Und zu guter letzt noch ein besonderer Service, fuer alle die sich noch nichts zu Weihnachten gewuenscht haben und deren Eltern verzweifwelt nach einer Idee fuer ein Geschenk suchen. (Ich habe ja mein Geschenk schon bekommen, ein Heizungsventil. Danke dafuer liebste Mama. Alle die die Ventilgeschichte kennen werden wohl sagen, richtig so, fuer den Rest: naja man muss ja nicht alles verraten.). Wie ihr vielleicht gemerkt habt, habe ich in diesem Eintrag ein paar Zitate eingebaut. Sie stammen alle aus einem der schoensten Buecher, welches wohl jemals geschrieben worden ist. "Du hast das Leben noch vor dir" von Emile Ajar.
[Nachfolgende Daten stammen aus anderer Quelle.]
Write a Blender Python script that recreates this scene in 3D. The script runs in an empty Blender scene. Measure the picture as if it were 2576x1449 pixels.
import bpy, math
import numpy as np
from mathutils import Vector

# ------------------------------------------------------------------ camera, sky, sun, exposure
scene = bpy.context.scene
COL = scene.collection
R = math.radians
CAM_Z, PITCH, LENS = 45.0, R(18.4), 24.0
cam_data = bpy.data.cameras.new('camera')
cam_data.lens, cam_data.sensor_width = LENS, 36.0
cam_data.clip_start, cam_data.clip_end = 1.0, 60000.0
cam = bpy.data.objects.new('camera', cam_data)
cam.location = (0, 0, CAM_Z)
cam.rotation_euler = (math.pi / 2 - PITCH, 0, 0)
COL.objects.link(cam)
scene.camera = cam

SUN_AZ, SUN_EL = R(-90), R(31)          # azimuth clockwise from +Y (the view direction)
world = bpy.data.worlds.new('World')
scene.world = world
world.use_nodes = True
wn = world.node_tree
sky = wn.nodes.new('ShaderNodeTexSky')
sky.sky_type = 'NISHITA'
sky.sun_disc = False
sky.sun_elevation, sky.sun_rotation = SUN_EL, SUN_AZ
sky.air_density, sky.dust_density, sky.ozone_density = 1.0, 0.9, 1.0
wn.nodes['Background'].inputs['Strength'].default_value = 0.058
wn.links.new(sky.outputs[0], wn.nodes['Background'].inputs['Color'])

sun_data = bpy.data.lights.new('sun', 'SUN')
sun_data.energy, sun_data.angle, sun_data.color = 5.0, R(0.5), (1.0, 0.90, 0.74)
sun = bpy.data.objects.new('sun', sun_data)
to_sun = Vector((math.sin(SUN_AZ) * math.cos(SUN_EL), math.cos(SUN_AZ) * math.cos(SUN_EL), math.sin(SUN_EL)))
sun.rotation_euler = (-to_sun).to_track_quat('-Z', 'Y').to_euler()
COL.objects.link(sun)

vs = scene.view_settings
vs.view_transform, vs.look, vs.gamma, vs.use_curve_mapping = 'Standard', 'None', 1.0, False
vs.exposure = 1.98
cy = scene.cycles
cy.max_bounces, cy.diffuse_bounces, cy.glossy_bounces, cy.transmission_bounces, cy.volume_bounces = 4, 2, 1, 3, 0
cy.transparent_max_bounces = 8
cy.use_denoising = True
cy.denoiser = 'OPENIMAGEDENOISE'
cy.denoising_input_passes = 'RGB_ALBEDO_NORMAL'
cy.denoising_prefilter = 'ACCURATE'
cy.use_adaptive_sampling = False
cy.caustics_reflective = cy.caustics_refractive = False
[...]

Ein Buch aus den 70ern ueber einen arabischen Jungen, der bei einer alten Juedin in einem Pariser Ghetto-Vorort (Banlieu(?)) aufwaechst, in einer Art Pension fuer Kinder von Prostituierten. Ein wirklich schoenes, lustiges und auch trauriges Buch, das man gelesen haben muss, den es hat alles, was ein Buch haben muss: Anfang, Ende und viel authentischen Text mittendrin, denn es ist aus der Sicht des Jungen geschrieben. Um euch die Augen etwas waessrig zu machen, hier der erste Satz des Buches:

"Ich kann ihnen gleich schon als erstes sagen, dass wir zu Fuss im sechsten Stock gewohnt haben und dass das fuer Madame Rosa bei all den Kilos, die sie mit sich rumschleppte und nur zwei Beinen ein richtiger Grund fuer ein Alltagsleben war, mit allen Sorgen und Muehen."

na gut, ich will mal nicht so sein. Den zweiten Satz gibts auch noch:

"Daran hat sie uns immer erinnert, wenn sie sich nicht gerade andersweitig beklagte, denn sie war auch noch Juedin."

In diesem Sinne, Tionana und immer daran denken:
"Die Fanumft fafolcht ma, aba ick bin schnella."
(Diesmal nicht aus dem Buch, sondern eine alte Berliner Lebensweisheit.)